I’m terrified of the future.
I don’t know what it’s going to look like.
I don’t know if basic living is going to push my hand to make hard decisions that I have no desire to make.
I don’t know what the next school year will bring.
What behaviors, peers, teachers and meetings we will be faced with.
I don’t know what we will do when in a few years High school will come and go..
and then what?

Then what.

I have an “I wish” list in my head that could never happen without a time machine and being born to another family.
I have a “could have/should have and if only” list too.
They don’t help me at all, obviously.

I have to admit and no parent of a special needs kid readily says this aloud but whenever I see children of my sons age group, a die a little inside.
I suppose, all the sadness and feeling sorry for him because he can’ do this or that, like them or won’t experience this or that is actually somewhat selfish in a way.
It’s not like he is off in a corner feeling sorry for himself or crying in his room because he can’t do what other kids do.
No, he’s happily oblivious to it all and happy in his own world, which may in fact be better than ours.

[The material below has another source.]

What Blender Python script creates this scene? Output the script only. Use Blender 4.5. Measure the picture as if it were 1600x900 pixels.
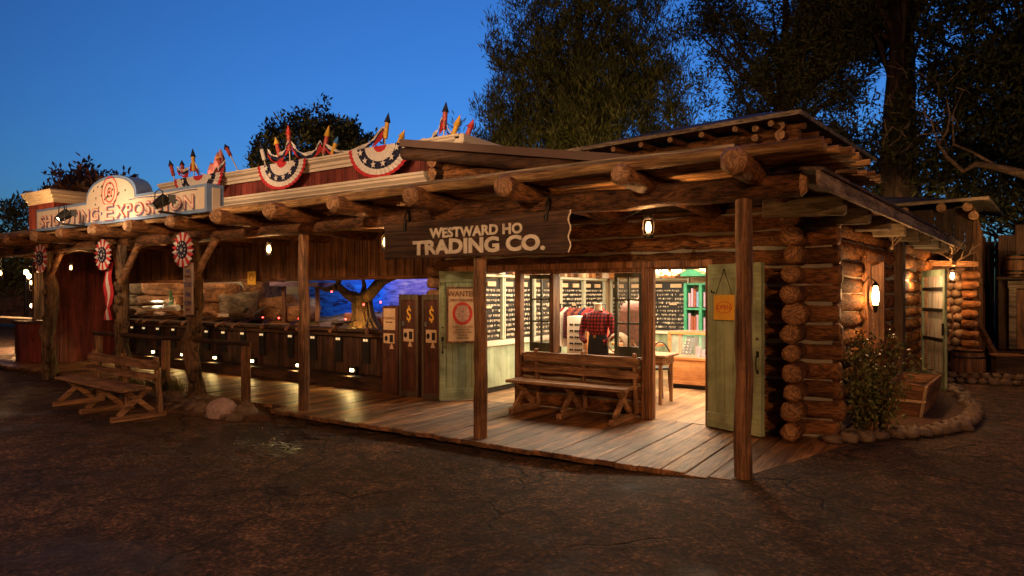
import bpy, math, random
import numpy as np
from mathutils import Vector, Matrix
R = math.radians
random.seed(7)
rng = np.random.default_rng(7)
sc = bpy.context.scene
col = sc.collection
for o in list(bpy.data.objects): bpy.data.objects.remove(o)

# ---------------------------------------------------------------- camera, sky, exposure
YAW = math.atan(693 / 1040.)
EYE = 1.65
cam = bpy.data.cameras.new('camera'); cam.sensor_width = 36; cam.lens = 36 * 1040 / 1600.
cam.shift_y = 8 / 1600.; cam.clip_end = 600; cam.clip_start = .05
camo = bpy.data.objects.new('camera', cam); col.objects.link(camo)
camo.location = (0, 0, EYE); camo.rotation_euler = (R(90), 0, YAW); sc.camera = camo
vs = sc.view_settings
vs.view_transform = 'Standard'; vs.look = 'None'; vs.gamma = 1; vs.use_curve_mapping = False; vs.exposure = 0.55
sc.cycles.use_denoising = True
try: sc.cycles.denoiser = 'OPENIMAGEDENOISE'
except Exception: pass
sc.cycles.use_light_tree = True
sc.cycles.max_bounces = 8; sc.cycles.diffuse_bounces = 3; sc.cycles.glossy_bounces = 3; sc.cycles.transmission_bounces = 4; sc.cycles.transparent_max_bounces = 6
sc.cycles.sample_clamp_indirect = 4.0

world = bpy.data.worlds.new('World'); sc.world = world; world.use_nodes = True
wn = world.node_tree; wl = wn.links
bg = wn.nodes['Background']
sky = wn.nodes.new('ShaderNodeTexSky'); sky.sky_type = 'NISHITA'; sky.sun_disc = False
SUN_EL, SUN_ROT = 4.0, 150.0
sky.sun_elevation = R(SUN_EL); sky.sun_rotation = R(SUN_ROT); sky.ozone_density = 2.0
tint = wn.nodes.new('ShaderNodeMix'); tint.data_type = 'RGBA'; tint.blend_type = 'MULTIPLY'; tint.inputs[0].default_value = 1
tint.inputs[7].default_value = (.17, .445, 1.02, 1)
wl.new(sky.outputs[0], tint.inputs[6])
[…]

Maybe we are the ones missing out and suffering and we don’t even realize it. This world wasn’t meant to be as complicated as it is and we bear more stress than we are created to but that’s another post.

Back to the future.

I have no choice but to take it one day at a time and take things as they come, crossing the bridges when I get to them.
In the meantime I’m going to just enjoy his smile and laugh, his joy, his cuddles and let his love, for today, cast out the fear.